Archived posting to the Leica Users Group, 2003/08/06

[Author Prev] [Author Next] [Thread Prev] [Thread Next] [Author Index] [Topic Index] [Home] [Search]

Subject: [Leica] Photographic reality
From: LRZeitlin@aol.com
Date: Wed, 6 Aug 2003 15:31:07 EDT

What's all this nonsense about photos or music being "realistic"?

Discussions of photographic reality tend to obscure the fact that ALL 
photographs are abstract representations of an external world. When Margaret Mead 
showed Tahitian natives black and white photographs of themselves and their 
village, they rotated the photos this way and that, shook their heads, and handed 
them back. "Nice designs", they said, "but what are they?" Mead then realized 
that photographs were such abstractions that only long experience enables their 
interpretation.

Closer to home, your dog or cat does not jump into the TV screen to frolic in 
the fields shown in the Alpo commercials. Neither does it growl or flee from 
the TV intruders in your household. The image on TV is not the real world to 
the animal but a flickering pattern on an illuminated tube. We see the image as 
a depiction of reality because our intelligence and experience enables us 
infer the scene from its abstract representation. The animal does not.
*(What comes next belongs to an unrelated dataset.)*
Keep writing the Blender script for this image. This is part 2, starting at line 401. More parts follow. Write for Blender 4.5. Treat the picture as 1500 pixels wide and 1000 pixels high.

If you think your photographs are realistic, I suggest this Turing test for 
photography. Take a photo looking out a window of your house, preferably one 
with a nice view. Make the best possible print you can of the negative, then 
hang it on the wall next to the window. If a visitor to your house cannot tell 
the difference between the view out the window and the picture of the view out 
the window, you have a truly realistic photo.

The obvious limits to the simulation of reality are inherent in the 
photographic process which represents a three dimensional moving scene as a two 
dimensional static image. Lens resolution, color fidelity, contrast compression are 
just a few of these limits. Motion picture and three dimensional photography 
remove some limits but add others. Printing and reproduction processes add still 
more.

Someday holographic images may pass the photographic Turing test, presenting 
three dimensional, moving, full color scenes directly to the eyeball 
indistinguishible from actuality. Until then, assertions of reality by photographers 
are like assertions of virginity among whores.